Centralized Media Management for User Created Content

Created by Lida L. Larsen (EDUCAUSE) on June 12, 2008

Centralized Media Management for User Created Content
Colin McFadden
College of Liberal Arts
University of Minnesota

presented by the EDUCAUSE Enterprise Information and Technology Conference, Chicago, IL, May 2008

Notes:

McFadden discussed the rise of user created media from 5 areas:

  • Students producing videos for class and for fun - non tech and tech
  • Lecture capture
  • Event capture
  • Research - faculty using video and other media
  • University marketing and promotion

Issues

  • University wasn't able to capitalize on having the increased content available and students would either take their creations with them, or delete them, when they graduated.
  • Distribution was difficult and there was little efficient technology in place to lower the threshold for simple production. Compression is complicated and expensive and they had few editing stations. Likewise there was not a good method to distribute the content.
  • Another issue was bandwidth limits. If you ran over your limit you'd need to wait until next month to complete the project.

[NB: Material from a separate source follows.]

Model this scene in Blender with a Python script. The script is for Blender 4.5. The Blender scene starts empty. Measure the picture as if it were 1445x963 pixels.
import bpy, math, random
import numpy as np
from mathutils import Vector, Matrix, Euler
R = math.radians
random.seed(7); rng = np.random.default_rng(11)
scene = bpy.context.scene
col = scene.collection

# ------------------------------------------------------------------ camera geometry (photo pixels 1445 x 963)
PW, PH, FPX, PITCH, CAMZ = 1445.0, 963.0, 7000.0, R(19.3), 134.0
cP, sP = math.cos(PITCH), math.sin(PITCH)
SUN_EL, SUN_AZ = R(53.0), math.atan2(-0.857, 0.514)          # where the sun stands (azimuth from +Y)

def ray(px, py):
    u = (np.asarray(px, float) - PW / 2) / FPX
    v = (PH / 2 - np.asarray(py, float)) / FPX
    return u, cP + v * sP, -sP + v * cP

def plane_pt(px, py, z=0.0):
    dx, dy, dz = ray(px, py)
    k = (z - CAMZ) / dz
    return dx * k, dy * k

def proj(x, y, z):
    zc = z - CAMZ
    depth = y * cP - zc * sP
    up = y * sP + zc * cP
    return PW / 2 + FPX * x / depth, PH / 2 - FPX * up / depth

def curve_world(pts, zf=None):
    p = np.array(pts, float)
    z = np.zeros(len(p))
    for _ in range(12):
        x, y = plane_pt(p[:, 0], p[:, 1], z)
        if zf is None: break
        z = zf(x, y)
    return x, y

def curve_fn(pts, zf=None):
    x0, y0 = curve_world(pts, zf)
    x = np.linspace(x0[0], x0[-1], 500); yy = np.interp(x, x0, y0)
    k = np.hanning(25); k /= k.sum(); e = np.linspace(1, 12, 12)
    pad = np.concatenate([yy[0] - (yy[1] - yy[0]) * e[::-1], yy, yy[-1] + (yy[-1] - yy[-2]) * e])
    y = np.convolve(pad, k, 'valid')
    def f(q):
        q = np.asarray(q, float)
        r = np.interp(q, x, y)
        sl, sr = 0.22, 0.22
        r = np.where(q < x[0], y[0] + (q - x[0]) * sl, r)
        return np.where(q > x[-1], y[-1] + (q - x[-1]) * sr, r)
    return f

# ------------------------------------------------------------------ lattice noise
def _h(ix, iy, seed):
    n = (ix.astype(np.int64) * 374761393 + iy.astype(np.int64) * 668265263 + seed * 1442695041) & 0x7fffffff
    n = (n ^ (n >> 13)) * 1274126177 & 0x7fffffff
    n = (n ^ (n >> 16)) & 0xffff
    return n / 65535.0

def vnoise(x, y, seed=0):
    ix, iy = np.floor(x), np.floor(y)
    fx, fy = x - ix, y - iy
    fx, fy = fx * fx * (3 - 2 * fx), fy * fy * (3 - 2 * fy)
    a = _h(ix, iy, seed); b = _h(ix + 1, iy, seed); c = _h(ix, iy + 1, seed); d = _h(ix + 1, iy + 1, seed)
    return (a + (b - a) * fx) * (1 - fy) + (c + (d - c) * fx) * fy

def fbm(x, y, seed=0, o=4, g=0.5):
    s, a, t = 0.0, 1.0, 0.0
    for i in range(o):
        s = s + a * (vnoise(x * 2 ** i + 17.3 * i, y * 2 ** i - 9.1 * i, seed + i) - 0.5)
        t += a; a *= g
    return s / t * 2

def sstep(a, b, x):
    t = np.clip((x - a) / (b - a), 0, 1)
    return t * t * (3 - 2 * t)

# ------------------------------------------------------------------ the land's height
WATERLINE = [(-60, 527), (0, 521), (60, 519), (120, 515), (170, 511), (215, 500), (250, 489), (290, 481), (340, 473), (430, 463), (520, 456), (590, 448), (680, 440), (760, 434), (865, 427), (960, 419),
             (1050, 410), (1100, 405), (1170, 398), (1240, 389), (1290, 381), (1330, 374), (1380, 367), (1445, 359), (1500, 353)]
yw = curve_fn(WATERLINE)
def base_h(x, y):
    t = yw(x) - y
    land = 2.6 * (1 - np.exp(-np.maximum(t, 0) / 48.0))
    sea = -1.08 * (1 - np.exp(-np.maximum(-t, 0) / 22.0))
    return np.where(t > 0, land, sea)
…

While there are commercial services, like YouTube, there are not services that can protect the content. The quality is less than ideal and the content is limited in duration. In addition, there is not a process to archive and work with an original copy via YouTube

Most universities have lots of bandwidth and no need to be profitable (though they should recover costs) In addition, a university has a finite user base.

A first question for a university system was to consider long term storage - essentially unlimited storage for all users as long as they stay with the university. They wanted it to have ongoing access to original content and quality metadata to mine the archive. This was modeled on library indexing of physical media. They wanted to create a tool with easy compression, high quality, flexibility, that was fast and unbiased.

Distribution included:

  • Podcasts
  • Blogs
  • Direct links
  • Authenticated access

The demo included

  • Creating a video
  • Drop and upload
  • Media Mill (web interface) with an unprocessed video section and processed section

Meta data was a first priority and it was web driven

  • Includes transcripts
  • Can create different versions (flash, windows media, etc) just by a click
  • Original and new versions are archived

Other Functionality

  • Can add to a blog, put on YouTube, download, send link, etc.
  • Can redo metadata
  • Can edit on the web after it has been uploaded
  • Sub clip capable -

Advance level

  • Edit for podcast and create RSS feeds
  • Everything web driven
  • Share with authenticated access

McFadden said the key was to have an archive mentality and be as flexible as possible with the content. There are more than 12 input formats available and 3 output formats: Flash, Quicktime, Windows media

Accessibility

  • DFXP captions are dynamically inserted
  • Searchable transcripts are made available
  • Direct assistance and tutorials are available as well.

Copyright
Content is tied to individual users.
"Safe harbor"

No take down requests in the two years they've been doing it

Behind the scenes

  • Basic php/mysql buzzword compliant
  • Gradual evolution
  • Very responsive

Software

  • Powered by Apple Compressor - which is scalable, and doesn't cost to scale up
  • Custom applications are tied to Quicktime
  • Custom API

Hardware - highly scalable

  • Cluster of Apple Xsevers
  • SAN
  • Internet cloud <-> web front end

Results since implementing Media Mill
Two months development time and they now have

  • 7000 original videos
  • 25,000 derivatives
  • 250,000 downloads
  • Growth by a terabyte each semester
  • 10 terabytes used to date

More powerful features and incidentals:

  • Used to pass media around within a project management but now they have personal pages with "My Videos" and "My Projects." They can add to the project at any time and the system has an email notify function as well
  • Front end to an FTP client to push data quickly at 70 bytes per second.
  • Users select their own metadata. There are concerns about the future since these taggers are not professional curators.
  • All communication goes through the API
  • Graphic designers did the front end while others were doing the back end

Q & A

When content creators leave the institution the creation stays but they can't add to it anymore. They have considered deleting originals only if the original creator hasn't used the system in 6 months. Creators can go in after graduation and download originals.

Storage is doubling every semester and they use a robust backup system which does a complete backup over a month's time as well as pick up changes every night to catch new things. They have 40 terabytes and unlimited storage and rates will be the norm.

They do not treat university content differently than student content.

The system is utilized by faculty and students. The original plan targeted the students but they did a soft launch in the summer when students were not around so faculty jumped in and began creating.
Faculty tape libraries can be added as well and there is support for this.
Students now turn assignments via a :link: instead of a video

RE class projects - These can receive special treatment if they are part of a grade but it depends on how the class operates and where video is processed. Once a student has submitted/shared content then s/he can't take it back. Student videos are archived as a part of the faculty members "project" in the system.

New directions include integrating with existing services both university and commercial - like iTunes, YouTube, etc. They want it to be a major collaboration tool and to integrate with the course management system.

No major research work is being done at this time but multi-cast request for Internet2 may mean it's in a future plan.